Lars Klinting had his studio on Södermalm in central Stockholm, where he made drawings and illustrations of animals and plants. In the window, there would often be a stuffed bird or insects that could give a hint about what was going on in there.

Lars had always been interested in drawing, but he was not a professionally trained illustrator. Instead he was a furniture carpenter, and his plan was to continue his studies to become a teacher of crafts. But he did not pass the entry exam, so he started working as an illustrator of technical objects. Lars soon tired of this job, and in the seventies he became a school teacher. After four years of this, he decided it was time for something new so he sat down to write and draw the book “Regal the Golden Eagle” (in Swedish: “Örjan den höjdrädda örnen”). This was the story about an eagle who was afraid to fly and of a very small bird who helped him overcome his fear. Some years earlier, Lars had met the real “Regal” on an island close to Lofoten in Norway. ”Regal” lived there with his mate on a rock, and Lars passed them every day. He named the eagles “Örjan” and “Ebba”, and the story started to take shape. The book was published 1982 and became a classic. He worked with children’s books ever since. ”Regal the Golden Eagle” later became an animated film, which premiered in 1999 and was nominated for the Swedish equivalent of an Oscar, the Golden Bug (“Guldbagge”).

Lars’ next book was “Pärlsork” (not available in English), a story about a small field mouse that wants to travel to the far-away mountains. Lars again used his interest in and knowledge of nature to describe the mouse’s journey. By the time he had written his third book, “Vårdträdet”, which describes the life on a farm through several generations, commissions for illustrating other writers’ books started trickling in. Among them were four of Kipling’s fables, a cook-book for beginners and a book about weather. He was now an established author, and in 1987 he received the Elsa Beskow Award for his collective work.

When Lars returned to create a book of his own, the topic he chose was again birds. His own interest in birds began in the sixties when he was working in a cemetery where there were many birds and two colleagues who shared his interest. The book “My First Bird Book” is a field book for children and beginners, with text and illustrations of the 40 most common birds in Sweden. The choice of species was based on what kind of birds a child is most likely to see in the city, in parks and in gardens. In 1986, the book was selected as “Panda Book of the Year” by the WWF in Sweden. He then went on to illustrate Selma Lagerlöf’s classic “The Wonderful Adventures of Nils”, before continuing his nature book series with “My First Tree Book”, “My First Insect Book” and “My First Animal Book”. Lars felt that if you show how amazing nature is, you will be inspired to take care of it.

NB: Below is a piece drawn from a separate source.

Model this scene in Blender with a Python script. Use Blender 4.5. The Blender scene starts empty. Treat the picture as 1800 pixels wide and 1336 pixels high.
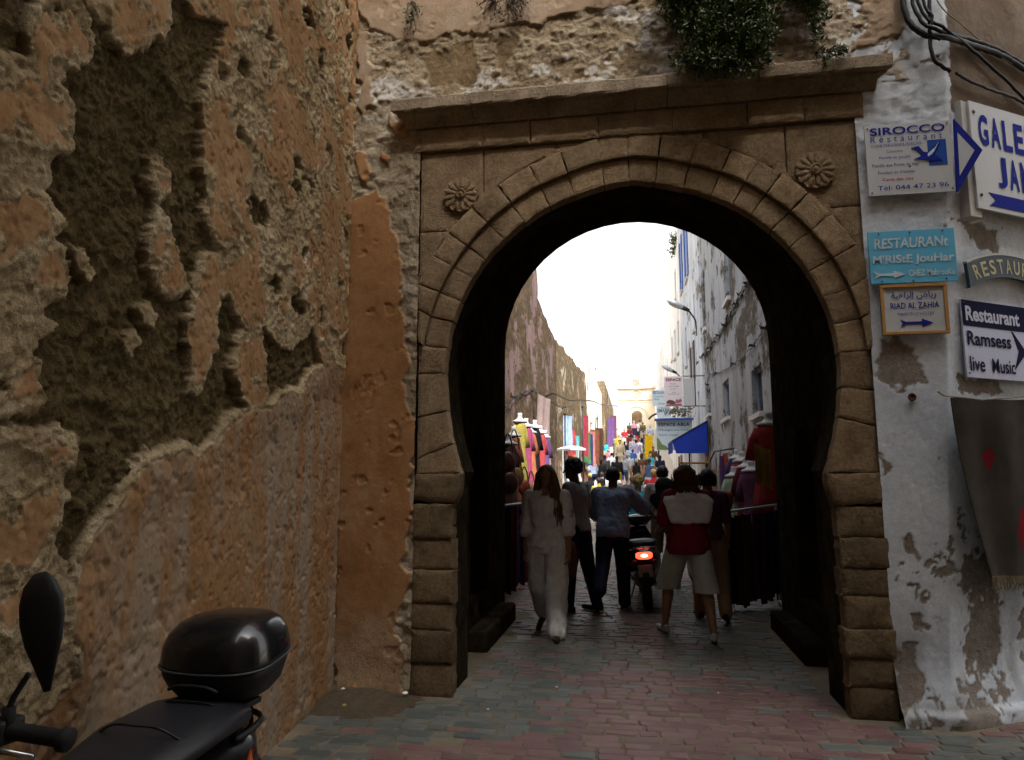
import bpy, bmesh, math, random
import numpy as np
from mathutils import Vector, Matrix
R = math.radians
random.seed(7)
S = bpy.context.scene
COL = S.collection

# ------------------------------------------------------------------ camera, sky, sun, exposure
cam = bpy.data.cameras.new('camera'); camo = bpy.data.objects.new('camera', cam); COL.objects.link(camo)
camo.location = (0, 0, 1.55)
camo.rotation_euler = (R(90 + 8.05), 0, R(9.8))
cam.sensor_width = 36.0
cam.lens = 36.0 * 1250.0 / 1800.0
cam.clip_start = 0.05; cam.clip_end = 3000
S.camera = camo

W = bpy.data.worlds.new('World'); S.world = W; W.use_nodes = True
wn = W.node_tree.nodes; wl = W.node_tree.links
bg = wn['Background']
sky = wn.new('ShaderNodeTexSky'); sky.sky_type = 'NISHITA'; sky.sun_disc = False
SUN_EL, SUN_AZ = R(54), R(150)        # azimuth measured from +Y towards +X
sky.sun_elevation = SUN_EL; sky.sun_rotation = SUN_AZ
sky.air_density = 1.0; sky.dust_density = 6.0; sky.ozone_density = 1.0
hs = wn.new('ShaderNodeHueSaturation'); hs.inputs['Saturation'].default_value = 0.10
wl.new(sky.outputs[0], hs.inputs['Color']); wl.new(hs.outputs[0], bg.inputs['Color'])
bg.inputs['Strength'].default_value = 0.15

sl = bpy.data.lights.new('sun', 'SUN'); sl.energy = 2.6; sl.angle = R(9); sl.color = (1.0, 0.95, 0.87)
so = bpy.data.objects.new('sun', sl); COL.objects.link(so)
sd = Vector((math.sin(SUN_AZ) * math.cos(SUN_EL), math.cos(SUN_AZ) * math.cos(SUN_EL), math.sin(SUN_EL)))
so.rotation_euler = (-sd).to_track_quat('-Z', 'Y').to_euler(); so.location = (0, 0, 30)

S.view_settings.view_transform = 'Standard'; S.view_settings.look = 'None'
S.view_settings.exposure = 1.75; S.view_settings.gamma = 1.0
S.render.engine = 'CYCLES'
S.cycles.use_denoising = True
S.cycles.max_bounces = 6; S.cycles.diffuse_bounces = 4; S.cycles.glossy_bounces = 2
S.cycles.transmission_bounces = 3; S.cycles.transparent_max_bounces = 4
S.cycles.caustics_reflective = False; S.cycles.caustics_refractive = False

# ------------------------------------------------------------------ numpy noise
def _hash(ix, iy, iz, seed):
    h = (ix.astype(np.int64) * 374761393 + iy.astype(np.int64) * 668265263 + iz.astype(np.int64) * 2147483647 + seed * 1274126177) & 0xFFFFFFFF
    h = ((h ^ (h >> 13)) * 1274126177) & 0xFFFFFFFF
    h = h ^ (h >> 16)
    return (h & 0xFFFF) / 65535.0
def vnoise(x, y, seed=0, z=None):
    x = np.asarray(x, float); y = np.asarray(y, float)
    ix = np.floor(x); iy = np.floor(y); fx = x - ix; fy = y - iy
    fx = fx * fx * (3 - 2 * fx); fy = fy * fy * (3 - 2 * fy)
    if z is None:
        o = np.zeros_like(ix)
        a = _hash(ix, iy, o, seed); b = _hash(ix + 1, iy, o, seed); c = _hash(ix, iy + 1, o, seed); d = _hash(ix + 1, iy + 1, o, seed)
        return (a + (b - a) * fx) * (1 - fy) + (c + (d - c) * fx) * fy
    z = np.asarray(z, float); iz = np.floor(z); fz = z - iz; fz = fz * fz * (3 - 2 * fz)
    r = []
    for k in (0, 1):
        a = _hash(ix, iy, iz + k, seed); b = _hash(ix + 1, iy, iz + k, seed); c = _hash(ix, iy + 1, iz + k, seed); d = _hash(ix + 1, iy + 1, iz + k, seed)
        r.append((a + (b - a) * fx) * (1 - fy) + (c + (d - c) * fx) * fy)
    return r[0] + (r[1] - r[0]) * fz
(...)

He continued this vision with “Harvey” the beaver. In 1995 the book “Harvey the Carpenter” was published, and it was nominated to one of the most prestigious book awards in Sweden (name of the Award). It was important to Lars to respect animals even when you make them human, and he has said that you cross the line “when you put pants on them”. Harvey continued, together with his friend Chip, to show children how to sew, bake, grow, paint and fix a puncture. The Handy Harvey series became Lars’ most successful, and they have been published in over 25 different languages all over the world. Between the “Harvey” books, he also illustrated a new edition of “Christmas in the stable” by Astrid Lindgren.